Frauen fehlen im Arbeitsalltag häufig Vorbilder wie Sie, die einen weiblichen Diskussions- und Führungsstil prägen. Was würden Sie sagen prägt einen weiblichen Führungsstil – oder gibt es so etwas gar nicht? Sehen Sie in Ihrem Alltag im Umgang mit Ihren männlichen Kollegen Unterschiede und wenn ja, welche?

 

Ehrlich gesagt, versuche ich einfach, „ich selbst“ zu sein, wenn ich Sitzungen leite oder Mitarbeitergespräche führe. Männlich oder weiblich ist für mich dann keine Kategorie. Am Gericht sind wir von vielen Koordinaten bestimmt – unsere Nationalität (ich bin ja immer „die Deutsche“), unser Alter, unsere Vorbildung, unsere Sprachkenntnisse („wer spricht mit wem wie“), und letztlich unsere Persönlichkeit, mit mehr oder weniger Geduld, mehr oder weniger Fähigkeit zuzuhören, mehr oder weniger Charisma. Ich würde keinen männlichen oder weiblichen Führungsstil bestimmen wollen, hätte ich doch Sorge, dann Stereotypen zu verfallen.
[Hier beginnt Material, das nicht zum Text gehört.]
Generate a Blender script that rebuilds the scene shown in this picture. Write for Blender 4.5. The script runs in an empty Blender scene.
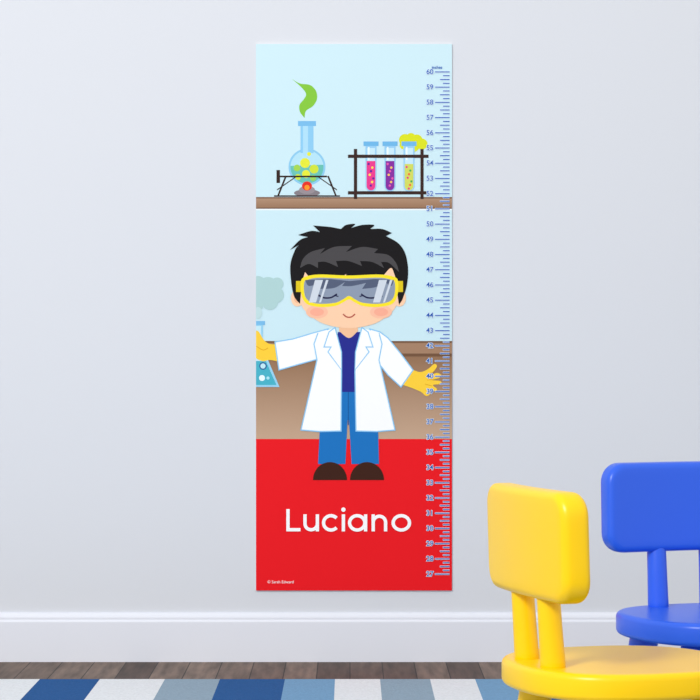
import bpy, bmesh, math
from mathutils import Vector, Matrix

scene = bpy.context.scene
scene.view_settings.view_transform = 'Standard'
scene.view_settings.look = 'None'

W = 0.00267      # metres per photo pixel on the wall
CH = 0.831       # camera height
D = 2400 * W     # camera distance

def lin(c):
    c = c / 255.0
    return c / 12.92 if c <= 0.04045 else ((c + 0.055) / 1.055) ** 2.4
def rgb(c):
    return (lin(c[0]), lin(c[1]), lin(c[2]), 1.0)

def mat(name, c, rough=0.6, spec=0.3):
    m = bpy.data.materials.new(name); m.use_nodes = True
    b = m.node_tree.nodes['Principled BSDF']
    b.inputs['Base Color'].default_value = rgb(c)
    b.inputs['Roughness'].default_value = rough
    b.inputs['Specular IOR Level'].default_value = spec
    return m

# ------------------------------------------------------------------ room
def box(name, x0, x1, y0, y1, z0, z1, m, parent=None, bevel=0):
    bm = bmesh.new()
    vs = [bm.verts.new((x, y, z)) for z in (z0, z1) for y in (y0, y1) for x in (x0, x1)]
    for f in ((0,2,3,1),(4,5,7,6),(0,1,5,4),(2,6,7,3),(0,4,6,2),(1,3,7,5)):
        bm.faces.new([vs[i] for i in f])
    me = bpy.data.meshes.new(name); bm.to_mesh(me); bm.free()
    o = bpy.data.objects.new(name, me); scene.collection.objects.link(o)
    me.materials.append(m)
    if parent: o.parent = parent
    if bevel:
        b = o.modifiers.new('bevel', 'BEVEL'); b.width = bevel; b.segments = 3
    return o

wall_m = mat('wall_paint', (215, 218, 224), 0.9, 0.05)
nt = wall_m.node_tree
n = nt.nodes.new('ShaderNodeTexNoise'); n.inputs['Scale'].default_value = 220
n.inputs['Detail'].default_value = 3
tc = nt.nodes.new('ShaderNodeTexCoord'); nt.links.new(tc.outputs['Object'], n.inputs['Vector'])
bp = nt.nodes.new('ShaderNodeBump'); bp.inputs['Strength'].default_value = 0.04; bp.inputs['Distance'].default_value = 0.002
nt.links.new(n.outputs['Fac'], bp.inputs['Height'])
nt.links.new(bp.outputs['Normal'], nt.nodes['Principled BSDF'].inputs['Normal'])
box('wall_back', -3, 3, 0, 0.12, 0, 2.6, wall_m)

# wood floor
fm = bpy.data.materials.new('wood_planks'); fm.use_nodes = True
nt = fm.node_tree; b = nt.nodes['Principled BSDF']; b.inputs['Roughness'].default_value = 0.6
b.inputs['Specular IOR Level'].default_value = 0.2
tc = nt.nodes.new('ShaderNodeTexCoord')
mp = nt.nodes.new('ShaderNodeMapping'); mp.inputs['Rotation'].default_value = (0, 0, math.radians(90))
nt.links.new(tc.outputs['Object'], mp.inputs['Vector'])
br = nt.nodes.new('ShaderNodeTexBrick')
br.inputs['Scale'].default_value = 1.0
br.inputs['Brick Width'].default_value = 0.9; br.inputs['Row Height'].default_value = 0.085
br.inputs['Mortar Size'].default_value = 0.0015
br.inputs['Color1'].default_value = rgb((78, 62, 54)); br.inputs['Color2'].default_value = rgb((122, 104, 92))
br.inputs['Mortar'].default_value = rgb((42, 34, 31))
nt.links.new(mp.outputs['Vector'], br.inputs['Vector'])
mp2 = nt.nodes.new('ShaderNodeMapping'); mp2.inputs['Scale'].default_value = (45, 5, 1)
nt.links.new(tc.outputs['Object'], mp2.inputs['Vector'])
nz = nt.nodes.new('ShaderNodeTexNoise'); nz.inputs['Scale'].default_value = 1.0; nz.inputs['Detail'].default_value = 6
nt.links.new(mp2.outputs['Vector'], nz.inputs['Vector'])
mr = nt.nodes.new('ShaderNodeMapRange'); mr.inputs['From Min'].default_value = 0.3; mr.inputs['From Max'].default_value = 0.7
mr.inputs['To Min'].default_value = 0.55; mr.inputs['To Max'].default_value = 1.3
nt.links.new(nz.outputs['Fac'], mr.inputs['Value'])
mx = nt.nodes.new('ShaderNodeVectorMath'); mx.operation = 'SCALE'
nt.links.new(br.outputs['Color'], mx.inputs[0]); nt.links.new(mr.outputs['Result'], mx.inputs['Scale'])
nt.links.new(mx.outputs['Vector'], b.inputs['Base Color'])
box('floor', -3, 3, -8, 0.12, -0.1, 0, fm)

# baseboard: extruded profile
bb = mat('baseboard_paint', (226, 229, 238), 0.5, 0.3)
prof = [(0, 0), (-0.016, 0), (-0.016, 0.106), (-0.0145, 0.110), (-0.0125, 0.112), (-0.0125, 0.118),
        (-0.010, 0.124), (-0.006, 0.129), (-0.002, 0.1305), (0, 0.1305)]
bm = bmesh.new()
a = [bm.verts.new((-3, y, z)) for y, z in prof]; c = [bm.verts.new((3, y, z)) for y, z in prof]
for i in range(len(prof)):
    j = (i + 1) % len(prof)
    bm.faces.new((a[i], c[i], c[j], a[j]))
bm.faces.new(a); bm.faces.new(list(reversed(c)))
bmesh.ops.recalc_face_normals(bm, faces=bm.faces[:])
me = bpy.data.meshes.new('baseboard_back'); bm.to_mesh(me); bm.free(); me.materials.append(bb)
scene.collection.objects.link(bpy.data.objects.new('baseboard_back', me))

# ------------------------------------------------------------------ rug
RT = 0.010
def rugmat(name, c):
    m = mat(name, c, 0.95, 0.05); nt = m.node_tree
    n = nt.nodes.new('ShaderNodeTexNoise'); n.inputs['Scale'].default_value = 160; n.inputs['Detail'].default_value = 4
    tc = nt.nodes.new('ShaderNodeTexCoord'); nt.links.new(tc.outputs['Object'], n.inputs['Vector'])
    bp = nt.nodes.new('ShaderNodeBump'); bp.inputs['Strength'].default_value = 0.5; bp.inputs['Distance'].default_value = 0.004
    nt.links.new(n.outputs['Fac'], bp.inputs['Height']); nt.links.new(bp.outputs['Normal'], nt.nodes['Principled BSDF'].inputs['Normal'])
    mr = nt.nodes.new('ShaderNodeMapRange'); mr.inputs['To Min'].default_value = 0.74; mr.inputs['To Max'].default_value = 1.08
    nt.links.new(n.outputs['Fac'], mr.inputs['Value'])
    v = nt.nodes.new('ShaderNodeVectorMath'); v.operation = 'SCALE'; v.inputs[0].default_value = rgb(c)[:3]
    nt.links.new(mr.outputs['Result'], v.inputs['Scale']); nt.links.new(v.outputs['Vector'], nt.nodes['Principled BSDF'].inputs['Base Color'])
    return m
RM = {'w': rugmat('rug_white', (228, 232, 236)), 'b': rugmat('rug_blue', (46, 92, 150)),
      'l': rugmat('rug_light_blue', (120, 162, 198)), 'g': rugmat('rug_grey_blue', (146, 168, 185))}
keys = list(RM)
edges = [(-400,'w'),(-330,'g'),(-270,'b'),(-200,'w'),(-140,'l'),(-80,'b'),(-30,'w'),(40,'b'),(100,'w'),(165,'g'),(220,'b'),
         (285,'l'),(335,'w'),(380,'g'),(430,'w'),(475,'l'),(530,'b'),(590,'w'),(650,'g'),(700,'b'),(760,'w'),(810,'l'),(870,'g'),(930,'w'),(1000,None)]
bm = bmesh.new()
ry0, ry1 = -3.4, -0.42
for (p0, k), (p1, _) in zip(edges[:-1], edges[1:]):
    x0 = (p0 - 350) * 5.99 / 2400; x1 = (p1 - 350) * 5.99 / 2400
    x0 = max(x0, -1.8); x1 = min(x1, 1.6)
    vs = [bm.verts.new((x, y, z)) for z in (0.0005, RT) for y in (ry0, ry1) for x in (x0, x1)]
    for f in ((0,2,3,1),(4,5,7,6),(0,1,5,4),(2,6,7,3)):
        fc = bm.faces.new([vs[i] for i in f]); fc.material_index = keys.index(k)
bmesh.ops.remove_doubles(bm, verts=bm.verts[:], dist=1e-5)
me = bpy.data.meshes.new('striped_rug'); bm.to_mesh(me); bm.free()
for k in keys: me.materials.append(RM[k])
scene.collection.objects.link(bpy.data.objects.new('striped_rug', me))

# ------------------------------------------------------------------ growth chart
chart = bpy.data.objects.new('growth_chart', None); scene.collection.objects.link(chart)
chart.location = (0, -0.004, CH)
PX0, PX1, PY0, PY1 = 256, 452, 44, 590.5
FY = -0.007
STEP = 0.000012
def P(px, py, y=0):
    k = (D + FY) / D
    return ((px - 350) * W * k, y, CH - (py - 350) * W * k)
mats = {}
def cm(c):
    if c not in mats: mats[c] = mat('print_%02x%02x%02x' % c, c, 0.6, 0.1)
    return mats[c]
def adopt(o):
    o.parent = chart; o.matrix_parent_inverse = Matrix.Translation((0, 0.004, -CH))
p0 = P(PX0, PY1); p1 = P(PX1, PY0)
adopt(box('chart_board', p0[0], p1[0], FY, -0.0003, p0[2], p1[2], mat('board_edge', (235, 238, 240), 0.5)))

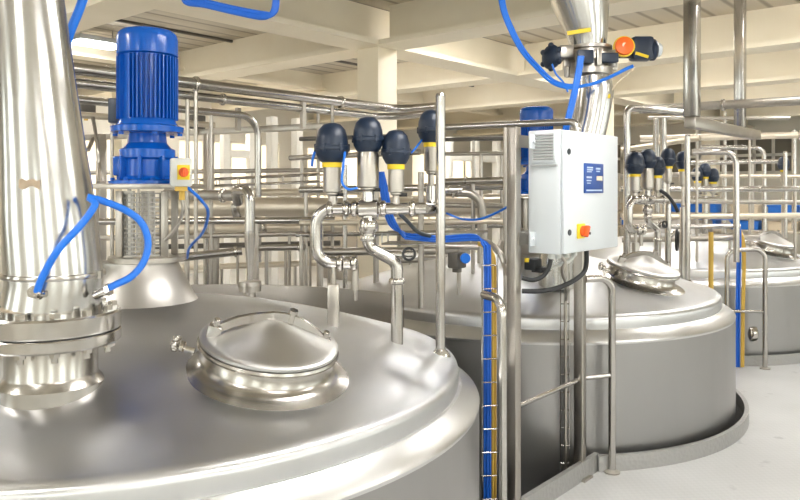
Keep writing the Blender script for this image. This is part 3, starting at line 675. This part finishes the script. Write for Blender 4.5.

Welche Rolle haben für Sie weibliche Vorbilder in Ihrer Laufbahn gespielt? Hätten Sie sich früher mehr Unterstützung durch erfahrene Juristinnen gewünscht?

 

Ich habe immer sehr gerne mit Frauen zusammengearbeitet, etwa gemeinsam Bücher oder Aufsätze geschrieben oder Konferenzen organisiert. Auch am Gericht schätze ich meine Kolleginnen sehr. Aber Vorbilder gab es in meiner Jungend wenige; im Zweifel waren sie weit weg. Während meines Jurastudiums hatte ich keine Professorin. Ich denke schon, dass weibliche Vorbilder hilfreich gewesen wären. Es ist eher jetzt so, dass ich viele Kolleginnen bewundere, bei denen ich weiß, welch schweren Weg sie hatten.

Welche Juristin hat Sie so inspiriert, dass sie als Vorbild für breaking.through nominiert werden sollte? Wieso?

Die von Ihnen ebenfalls porträtierte Gertrude Lübbe-Wolff. Sie ist eine faszinierende Gesprächspartnerin. Und hat vier Kinder. Es wäre schön gewesen, wenn ich sie schon früher kennengelernt hätte, und nicht erst jetzt.

Vielen Dank für das bereichernde Gespräch!

Straßburg / Berlin, 29. Mai 2018. Das Interview führte Clara zu Löwenstein.

 

 

* Anm. d. Red.: Als das Interview geführt wurde, war Prof. Dr. Dr. h.c. Nußberger M.A. noch Vizepräsidentin des EGMR.